UMA COISA E OUTRA

            Pessoas enganam a gente de tudo quanto é jeito. Um dos mais ardilosos é quando se fazem passar por vítimas, coitadinhas e crédulas. Agindo assim, deixam você desprevenido e, quando se dá conta, já lhe “passaram a perna”, você “caiu no conto do vigário” ou acabou sendo extorquido.
            Conheço um desses distintos, o Ronivaldo, que, com sua lábia, acaba “dando nó em pingo d’água”.
            Vez por outra, esbarro nele pelas ruas do bairro. Toda vez, ele vem com aquela conversa de quem mastiga chicletes, soltando asneiras através de uma boca cheia de dentes.
            O Ronivaldo é assim. Trabalha numa firma de aluguel de máquinas de terraplanagem, onde presta serviço de manutenção. Ele é magro, aparenta uns quarenta anos de idade, com os cabelos ficando grisalhos. Quando ele fala, seus dentes, muitos e enormes, mal conseguem ficar dentro de sua boca. Ele trabalha nessa firma, mas o que gosta mesmo é de fazer uns trambiques.

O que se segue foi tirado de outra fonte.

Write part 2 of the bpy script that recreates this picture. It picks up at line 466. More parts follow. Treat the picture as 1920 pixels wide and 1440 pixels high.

            Da primeira vez em que ouve suas desditas, é bom provável que você acabe chorando ou com um nó na garganta. Isto porque Ronivaldo tem um repertório imenso de aventuras, onde sempre se dá mal.
            Uma vez, é a mulher que, num acesso de fúria, atira-lhe um prato de louça e, por pouco, muito pouco, não arrebenta a sua cara; numa outra, está ele querendo ir até o supermercado comprar ovos e fazer omeletes, para enganar o estômago, dele, da mulher e filho; de outra vez, é o cigano trambiqueiro que lhe vende um carro todo bichado, onde nem a carcaça se salva.
            Este carro tem tomado conta da atenção de Ronivaldo, roubando-lhe noites de sono. Ele o chama de “carro de garagem”, já que de casa não pode sair devido aos inúmeros defeitos. Sua situação legal também é complicada, pois acumula mais multa que prontuário de preso de penitenciária de segurança máxima.
            Todos os profissionais com quem se envolve, tentando dar um acerto no carro, acabam – segundo Ronivaldo – “passando-lhe a perna”: lanterneiros, pintores, mecânicos, lojas de peças usadas.
            Quando ouvi tanta choradeira, repassei-lhe, mesmo sabendo que a fundo perdido, a quantia de cinquenta reais. Pra que! Quando me vê, seus olhos brilham na expectativa de mais algum trocado.
            Ronivaldos existem aos montões; você mesmo deve cruzar com vários deles.
            No ramo literário, outro dia esbarrei com um poema de Manuel Bandeira chamado “Auto-retrato”. Pensei comigo: “- Taí o Ronivaldo das letras!”.
            Cheguei a esta suposição porque não acreditei um tiquinho daquilo que ele escreveu. Caso estivesse sendo sincero em suas palavras, Manuel teria dado conta de sua vida, no mínimo, com um tiro no meio da testa. Pelo que me consta, ele viveu até bastante, chegando aos oitenta e dois anos de vida.
            No poema em questão, ele se coloca lá embaixo, considera-se um poeta ruim, um cronista de província, arquiteto e músico falhado, um pobre de espírito. Eu pergunto: tem sentido dizer estas coisas aquele que, com o poema “Os Sapos”, foi o abre-alas da Semana de Arte Moderna de 1922, tornando-se, depois, membro da Academia Brasileira de Letras?
            Sei que, ao longo de sua vida, enfrentou problemas de saúde e a ameaça da morte lhe era frequente. Entretanto não deixo de considerar que seu histórico tem a ver com o de Ronivaldo ou até mesmo com o de uma conhecida.
            Caso eu quisesse deixá-la de mau humor, bastava lhe dizer: “Puxa, como sua aparência está agradável!”. Então, ela fechava a cara, aborrecida. Se eu lhe dissesse: “Puxa, seu aspecto está sombrio e abatido, sua palidez me assusta!” – ela, então, dava um sorriso feliz.
            Com o que andei dizendo, vi que tem gente assim, que passa ar de infelicidade para ser feliz escondido.